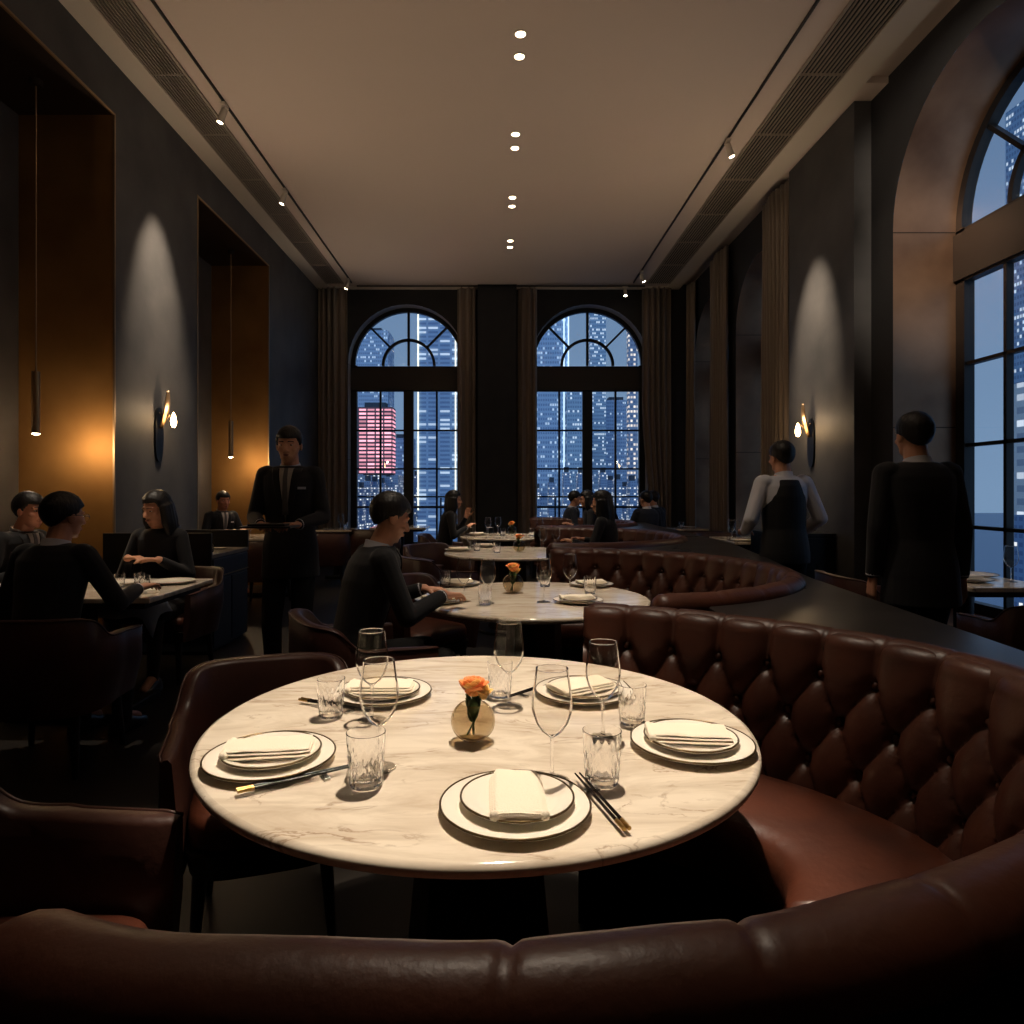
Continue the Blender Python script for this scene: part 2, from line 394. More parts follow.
def window(n, c, R, T, wall_d, frame_d, lining, lw=.012):
    """T(u,z,d): wall coordinates to world, d = depth behind the wall face"""
    bar = MB()
    def bx(u0, u1, z0, z1, dd=.03):
        vs = [T(u, z, d) for d in (frame_d - dd, frame_d + dd) for u, z in ((u0, z0), (u1, z0), (u1, z1), (u0, z1))]
        bar.add(vs, [(3, 2, 1, 0), (4, 5, 6, 7), (0, 1, 5, 4), (1, 2, 6, 5), (2, 3, 7, 6), (3, 0, 4, 7)])
    def arc(r, wd, a0=0, a1=PI, N=28, dd=.03):
        rings = []
        for i in range(N + 1):
            a = a0 + (a1 - a0) * i / N
            rings.append([T(c + q * math.cos(a), ZS + q * math.sin(a), d) for q, d in
                          ((r - wd, frame_d - dd), (r, frame_d - dd), (r, frame_d + dd), (r - wd, frame_d + dd))])
        bar.loft(rings)
    arc(R, .075, dd=.045); arc(R * .47, .05)
    bx(c - .022, c + .022, ZS, ZS + R)
    for s in (-1, 1):                           # diagonal glazing bars
        a = PI / 2 + s * PI / 4; p = [(R * .45), R - .05]
        dx, dz = math.cos(a), math.sin(a); nx, nz = -dz, dx; h = .018
        vs = [T(c + q * dx + t * nx * h, ZS + q * dz + t * nz * h, d) for d in (frame_d - .03, frame_d + .03) for q, t in ((p[0], -1), (p[1], -1), (p[1], 1), (p[0], 1))]
        bar.add(vs, [(3, 2, 1, 0), (4, 5, 6, 7), (0, 1, 5, 4), (1, 2, 6, 5), (2, 3, 7, 6), (3, 0, 4, 7)])
    bx(c - R, c + R, ZS - .05, ZS - .015, .045)
    for s in (-1, 1):
        bx(c + s * R, c + s * (R - .11), ZB, ZS, .045)
        mid = c + s * (.09 + (R - .11 - .09) / 2)
        bx(mid - .017, mid + .017, ZB, ZT)
    bx(c - .09, c + .09, ZB, ZT, .045)
    for z in (2.45, 1.74, 1.03): bx(c - R, c + R, z - .015, z + .015)
    bx(c - R, c + R, ZB, ZB + .09, .045); bx(c - R, c + R, ZT - .02, ZT, .045)
    fr = struct(bar.build('window_%d' % n, frame_m))
    t = MB(); bx_, bar_ = bx, bar
    bar = t; bx(c - R + .001, c + R - .001, ZT, ZS - .05, .07); t.build('transom', transom_m, fr)
    # glass: fanlight and the two casements
    def sheet(name, pts):
        g = MB(); n_ = len(pts)
        g.add([T(u, z, frame_d - .004) for u, z in pts] + [T(u, z, frame_d + .004) for u, z in pts],
              [tuple(range(n_)), tuple(range(2 * n_ - 1, n_ - 1, -1))] + [(i, (i + 1) % n_, n_ + (i + 1) % n_, n_ + i) for i in range(n_)])
        g.build(name, pane_m, fr)
    sheet('pane', [(c + (R - .04) * math.cos(PI * i / 20), ZS + .01 + (R - .04) * math.sin(PI * i / 20)) for i in range(21)])
    for s in (-1, 1): sheet('pane', [(c + s * .05, ZB + .02), (c + s * (R - .05), ZB + .02), (c + s * (R - .05), ZT), (c + s * .05, ZT)])
    # lining of the opening
    g = MB(); path = [(c - R, ZB)] + [(c - R, ZB + (ZS - ZB) * i / 6) for i in range(1, 7)] + \
        [(c + R * math.cos(PI - PI * i / 28), ZS + R * math.sin(PI - PI * i / 28)) for i in range(1, 28)] + [(c + R, ZS - (ZS - ZB) * i / 6) for i in range(0, 7)]
    rings = [[T(u, z, 0), T(u, z, wall_d)] for u, z in path]
    g.loft(rings, closed=False, cap=False); g.add([T(c - R, ZB, 0), T(c + R, ZB, 0), T(c + R, ZB, wall_d), T(c - R, ZB, wall_d)], [(0, 1, 2, 3)])
    g.build('lining', lining, fr, smooth=40)
    g = MB()                                    # joints of the lining panels
    for s in (-1, 1):
        for z in (ZS - .02, 1.9): 
            vs = [T(c + s * (R - q), z + e, d) for q in (0, .002) for e in (0, .008) for d in (0.0, frame_d - .05)]
            g.add(vs, [(0, 1, 3, 2), (4, 6, 7, 5), (0, 4, 5, 1), (2, 3, 7, 6), (0, 2, 6, 4), (1, 5, 7, 3)])
    g.build('panel_joint', bronze_dark, fr)
    return fr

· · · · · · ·

:: Task goal ::
Reproduce the material word for word. Any pictures should be left out of the copy.

:: Task result ::
Continue the Blender Python script for this scene: part 2, from line 394. More parts follow.
def window(n, c, R, T, wall_d, frame_d, lining, lw=.012):
    """T(u,z,d): wall coordinates to world, d = depth behind the wall face"""
    bar = MB()
    def bx(u0, u1, z0, z1, dd=.03):
        vs = [T(u, z, d) for d in (frame_d - dd, frame_d + dd) for u, z in ((u0, z0), (u1, z0), (u1, z1), (u0, z1))]
        bar.add(vs, [(3, 2, 1, 0), (4, 5, 6, 7), (0, 1, 5, 4), (1, 2, 6, 5), (2, 3, 7, 6), (3, 0, 4, 7)])
    def arc(r, wd, a0=0, a1=PI, N=28, dd=.03):
        rings = []
        for i in range(N + 1):
            a = a0 + (a1 - a0) * i / N
            rings.append([T(c + q * math.cos(a), ZS + q * math.sin(a), d) for q, d in
                          ((r - wd, frame_d - dd), (r, frame_d - dd), (r, frame_d + dd), (r - wd, frame_d + dd))])
        bar.loft(rings)
    arc(R, .075, dd=.045); arc(R * .47, .05)
    bx(c - .022, c + .022, ZS, ZS + R)
    for s in (-1, 1):                           # diagonal glazing bars
        a = PI / 2 + s * PI / 4; p = [(R * .45), R - .05]
        dx, dz = math.cos(a), math.sin(a); nx, nz = -dz, dx; h = .018
        vs = [T(c + q * dx + t * nx * h, ZS + q * dz + t * nz * h, d) for d in (frame_d - .03, frame_d + .03) for q, t in ((p[0], -1), (p[1], -1), (p[1], 1), (p[0], 1))]
        bar.add(vs, [(3, 2, 1, 0), (4, 5, 6, 7), (0, 1, 5, 4), (1, 2, 6, 5), (2, 3, 7, 6), (3, 0, 4, 7)])
    bx(c - R, c + R, ZS - .05, ZS - .015, .045)
    for s in (-1, 1):
        bx(c + s * R, c + s * (R - .11), ZB, ZS, .045)
        mid = c + s * (.09 + (R - .11 - .09) / 2)
        bx(mid - .017, mid + .017, ZB, ZT)
    bx(c - .09, c + .09, ZB, ZT, .045)
    for z in (2.45, 1.74, 1.03): bx(c - R, c + R, z - .015, z + .015)
    bx(c - R, c + R, ZB, ZB + .09, .045); bx(c - R, c + R, ZT - .02, ZT, .045)
    fr = struct(bar.build('window_%d' % n, frame_m))
    t = MB(); bx_, bar_ = bx, bar
    bar = t; bx(c - R + .001, c + R - .001, ZT, ZS - .05, .07); t.build('transom', transom_m, fr)
    # glass: fanlight and the two casements
    def sheet(name, pts):
        g = MB(); n_ = len(pts)
        g.add([T(u, z, frame_d - .004) for u, z in pts] + [T(u, z, frame_d + .004) for u, z in pts],
              [tuple(range(n_)), tuple(range(2 * n_ - 1, n_ - 1, -1))] + [(i, (i + 1) % n_, n_ + (i + 1) % n_, n_ + i) for i in range(n_)])
        g.build(name, pane_m, fr)
    sheet('pane', [(c + (R - .04) * math.cos(PI * i / 20), ZS + .01 + (R - .04) * math.sin(PI * i / 20)) for i in range(21)])
    for s in (-1, 1): sheet('pane', [(c + s * .05, ZB + .02), (c + s * (R - .05), ZB + .02), (c + s * (R - .05), ZT), (c + s * .05, ZT)])
    # lining of the opening
    g = MB(); path = [(c - R, ZB)] + [(c - R, ZB + (ZS - ZB) * i / 6) for i in range(1, 7)] + \
        [(c + R * math.cos(PI - PI * i / 28), ZS + R * math.sin(PI - PI * i / 28)) for i in range(1, 28)] + [(c + R, ZS - (ZS - ZB) * i / 6) for i in range(0, 7)]
    rings = [[T(u, z, 0), T(u, z, wall_d)] for u, z in path]
    g.loft(rings, closed=False, cap=False); g.add([T(c - R, ZB, 0), T(c + R, ZB, 0), T(c + R, ZB, wall_d), T(c - R, ZB, wall_d)], [(0, 1, 2, 3)])
    g.build('lining', lining, fr, smooth=40)
    g = MB()                                    # joints of the lining panels
    for s in (-1, 1):
        for z in (ZS - .02, 1.9): 
            vs = [T(c + s * (R - q), z + e, d) for q in (0, .002) for e in (0, .008) for d in (0.0, frame_d - .05)]
            g.add(vs, [(0, 1, 3, 2), (4, 6, 7, 5), (0, 4, 5, 1), (2, 3, 7, 6), (0, 2, 6, 4), (1, 5, 7, 3)])
    g.build('panel_joint', bronze_dark, fr)
    return fr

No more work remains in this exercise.